Stubbs, meanwhile, was nothing like Bould, as it turned out. He was an absolute disgrace to the profession, admitting to silently celebrating as his beloved Everton beat us in the last minute later that season, and racing off the pitch on other occasions to check Teletex on how the Toffees had got on.
He made 11 appearances and left in January to rejoin Everton, becoming a mainstay of David Moyes’ team.
As we all know, Sunderland were a complete car crash, finishing with a then-record low of 15 points. When they eventually returned to the Premier League under Roy Keane in 2007, we won more points in our first season back than we had managed to achieve in our previous two seasons in the top flight combined.
If Murray was disillusioned with being a football chairman a year earlier, he’d completely lost interest by the end of the 2005-6 campaign, and rumours were rife that he was willing to sell to a consortium headed up by Niall Quinn.
Quinn was in attendance for one of the final home games of the season as Arsenal ran out 3-0 winners over the hosts, now managed by Kevin Ball after McCarthy was shown the door earlier in the year.

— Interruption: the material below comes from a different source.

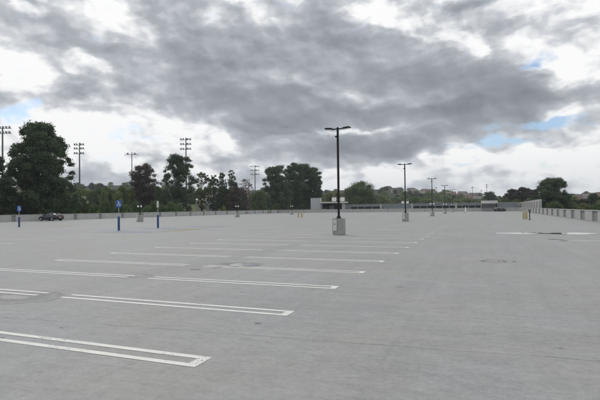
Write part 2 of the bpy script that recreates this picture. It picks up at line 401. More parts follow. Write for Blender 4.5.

We didn’t know it at the time, but that opening-day defeat, the apeterif to that terrible season, ended up being a catalyst for change on Wearside as Quinn completed his takeover backed by seemingly every rich person in Ireland, which led to Roy Keane, a ten-year stint in the top flight and all that came with it.
Charlton, meanwhile, would go on to be relegated from the top flight a year later, and have never returned, dotting between the Championship and League One against the backdrop of bad ownership.
Had we known all of that on 13 August, 2005, we might have felt a little better about being beaten like we were.